Day one: Training
I arrive with ten minutes to spare. As I fling open the doors to the stairwell and climb the stairs in anticipation, a girl appears behind me. She too is going for grotto training.
Suzy or Suzanne (I forget) asks me what school I go to. I should point out that I am 23 going on 24.
I could have been pleased I look so young, flattered even, but humiliation felt more apt.
“I’ve been to university,” I say indignantly. She follows this by an ‘oh’, and as an awkward silence looms, I follow this up with some babble about thinking it would be a fun thing to do while I look for a “proper” job. Sigh. Why am I even bothering to explain this to her?
I find myself most drawn to the girl sitting quietly on my left. At 20 she thinks she is the oldest until I let my grand total of 23 years on this planet slip out of the bag.
Blimey I’ve never been made to feel so old. But the 20-year-old has far more responsibility for her age, with a five-year-old daughter, and, she whispers to me, “one on the way.”
However, she hasn’t made it known she is three months pregnant for fear she wouldn’t get the job.
Anyway, back to the job in hand. While I had been excited about the prospect of working in a Christmas grotto I had underestimated the knowledge that was required for the job.
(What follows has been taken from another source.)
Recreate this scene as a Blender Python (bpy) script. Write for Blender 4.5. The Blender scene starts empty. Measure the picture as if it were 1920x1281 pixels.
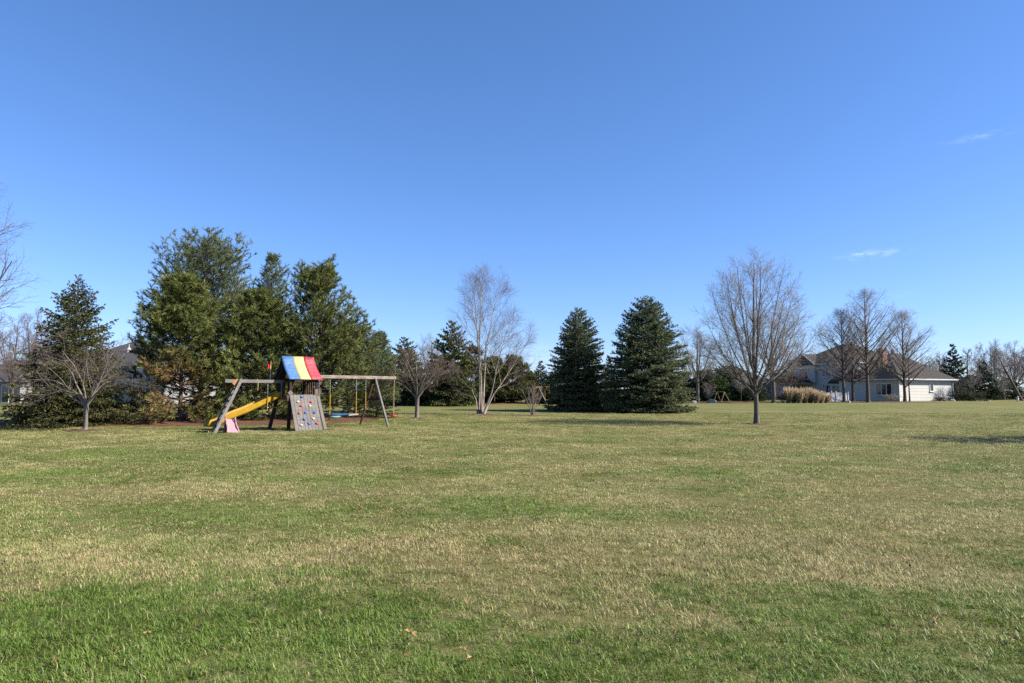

As we sit around the table, five prospective elves, one elf supervisor and look away now if you don’t want your Christmas dream to be shattered: three Santas, I was first in the firing line.
“What would you say to a child who asks where all the reindeers are?”
(Even Christmas isn’t excluded from recession cuts)
Feeling like I actually am back at school I reply, “In the air carrying presents.” I thought that was quite a good response.
Supposedly another answer would be, on the roof. Hmm definitely believable. As long as people don’t find any flaws while in the grotto that’s ok. Wait until they get out and see a roof with no reindeers. Then all hell can break loose. Then again all they need is a couple of inflatable reindeers on the roof. Then the plan would be foolproof.
Than came a question I also hadn’t anticipated. What is your favourite memory/thing about Christmas?
Now I do enjoy the Christmas season, and actually probably celebrate it as much as many people by over-eating, seeing family and friends and watching TV. However, I was unsure whether this was the time where I said, actually I celebrate Chanukah not Christmas.
But, then it came to me. The best things about Christmas: mulled wine and Christmas markets. You can’t beat a plastic cup of mulled wine from a very moody German man.
Next came the Santas’ grilling. The Santas ranged from one who really was Santa clause with a northern accent, the second had the white hair but it was receding and the third is younger blonder and will really have to work the wig and beard if he is to be believable.
They may get paid more than the elves but there’s a price to pay; Santa must drink with a straw so as not to disturb the beard.
They learnt how best to wear their beards, how to brush them out so they look more authentic than straight from the packet. They learnt how to paint their eyebrows white. FYI you brush against the hair. We also got to see how the red cheeks are done. I was hugely relieved that this year we are going for a subtler look as opposed to the garish red cheeks they did last year.
The Santas were tested on the names of the reindeers. I was at a dead end after Rudolph so that was a bit of an education.
We practiced on the tills and learnt about our tasks in the grotto which include anything from taking photos, making them into magnets, queue management, working on the till and assisting Santa.
Mr health and safety came for five minutes to explain fire escapes – the gist being if an alarm goes, go out of one.
We also learnt that apart from looking after our own safety we must also make sure that if there are two Santas around, we keep them away from each other so as not to ruin Christmas for the children- in other words to keep the illusion.